Secondary dwelling converted to a dual occupancy caused a fuss

An objector argued that a consent granted by the Lake Macquarie City Council was invalid because the proposed change of use of an existing ‘secondary dwelling’ to a dwelling house to create a ‘dual occupancy’ involved no ‘development’.  The Land and Environment Court rejected the argument and confirmed that the change of use was ‘development’ regardless of whether there would be physical change to the dwellings situate on the land.

Background

‘Dwelling house’ and ‘dual occupancy (detached)’ are forms of ‘residential accommodation’ under the Lake Macquarie Local Environmental Plan 2014 (LEP).

A ‘dual occupancy’ means two attached dwellings on one lot of land but does not include a secondary dwelling.

A ‘secondary dwelling’ means a self-contained dwelling that is established ‘in conjunction with’ another dwelling on the same lot as the principal dwelling.

Council granted consent to the DA for the change of use including the erection of a carport and two covered decks.

Did the change of use constitute ‘development’?

The objector argued there would be no actual change of use of the land because there was no physical act or change involved. The physical acts by which the land was used for the purpose of a secondary dwelling were equivalent to those physical acts involved in using the land for the purpose of dual occupancy. The Council’s decision to grant consent to the new use was therefore invalid as no ‘development’ was involved.

However, the Court confirmed that the use of land does not necessarily require the carrying out of physical works.  The definition of ‘development’ in the EPA Act (which includes ‘the use of land’, ‘the erection of a building’ and ‘the carrying out of a work’) plainly contemplate both physical and non-physical acts.

The Court held that approval could be granted for the future change of use of the existing buildings: ‘Just as development consent can be given for the future use of an already erected building (Buyozo at [39] and [41]), so too can approval be granted in respect of a change of use of existing buildings.’

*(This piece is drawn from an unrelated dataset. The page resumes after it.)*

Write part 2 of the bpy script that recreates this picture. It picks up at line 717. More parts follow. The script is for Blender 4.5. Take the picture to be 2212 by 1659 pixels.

The change of use of the buildings was material in any event as the Court identified differences between the use as a ‘secondary dwelling’ and use for a ‘dual occupancy’. ‘…[T]he relationship between the residents and the residents and the place changes,…’  In the former, the use of the secondary dwelling is in conjunction with the principal dwelling but in a dual occupancy that is not the case.

The case confirms that a change of use, whether or not involving physical act, may constitute development. You can read the case here: Peden v Lake Macquarie Council [2024] NSWLEC 2.